These are part of the collective tortured memory of the military establishment, reflected in a reluctance to risk a new ``Mayaguez'' by committing American forces in a confused situation.
More traumatic still, in the national security establishment, is the assassination syndrome. George Bush had just become CIA director in February, 1976, when President Ford issued Executive Order No. 11905: ``No employee of the United States Government shall engage in, or conspire to engage in, political assassination.''
The order was issued in response to pressure by Congress after a highly publicized investigation by a Senate committee, headed by Frank Church of Idaho exposed the CIA's involvement in assassination plots against Fidel Castro, Patrice Lumumba of the Congo, Rafael Trujillo of the Dominican Republic, and others.
Since then, those planning covert action have had to reckon with the fear that the ban would be violated if a target died as an unanticipated consequence.

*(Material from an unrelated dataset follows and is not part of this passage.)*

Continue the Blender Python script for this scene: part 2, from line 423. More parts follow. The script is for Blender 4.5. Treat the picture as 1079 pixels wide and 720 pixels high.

The Ford executive order was renewed by succeeding presidents. (In its current version it reads, ``No person employed by or acting on behalf of the United States Government shall engage in, or conspire to engage in, assassination.'')
It did not, however, deter the Reagan administration from arranging, though the proxy of Saudi Arabia, an attempt to kill Sheikh Fadlallah, spiritual leader of the Hezbollah in Lebanon. (The plot misfired, and the Sheikh was absent when a car bomb demolished his apartment house, killing 80 persons.) Nor did the order prevent Reagan from ordering a bombing raid on the headquarters of Libya's Col. Muammar Qaddafi in 1986.
But the assassination ban emerged as a problem again in planning for the ouster of Noriega (who, ironically, offered to arrange an assassination in Nicaragua in the days when he was an anti-Sandinista ally). The Senate Intelligence Committee interpreted the ban broadly to apply to the death of a target in an American-assisted conspiracy. That was what Gen. Scowcroft was alluding to when complaining that the administration was constrained by ``Congress and its micromanagement of the executive branch...''
There have been disputes with the Senate Intelligence Committee over plans to unseat Noriega. One such discussion occurred in July, 1988, over the CIA's plans to use Col. Eduardo Herrera, a former Panamanian military intelligence officer. He did not appear to be reliable. The issue came up again last July when the White House submitted a different Noriega coup plan.
Thus, when Maj. Moises Giroldi first sent word to CIA officers in Panama of his plan to organize a coup, the question of possible assassination immediately came up. The first reaction of CIA officials was to say, ``Don't kill him.'' Although Giroldi gave assurances that Noriega's life would be spared, American officials advised President Bush there could be no ironclad guarantee that Noriega would not be killed.
Thus, the national security establishment finds itself caught between its own fear of failure and fear of ``success'' beyond its intentions. And that makes it hard to respond to a confusing, fast-moving situation like a military coup.
The Bush administration is now seeking a less stringent interpretation of the assassination ban. A recent legal opinion drawn up in the Pentagon states that the employment of ``overt military force'' against foreign combat forces, guerrillas or terrorists ``would not constitute assassination.''
The Bush administration doesn't want to be blamed for a death occurring as the unintended consequence of a covert operation. The difficulty, however, is the legacy of a mistrust built up during the Reagan Iran-contra years.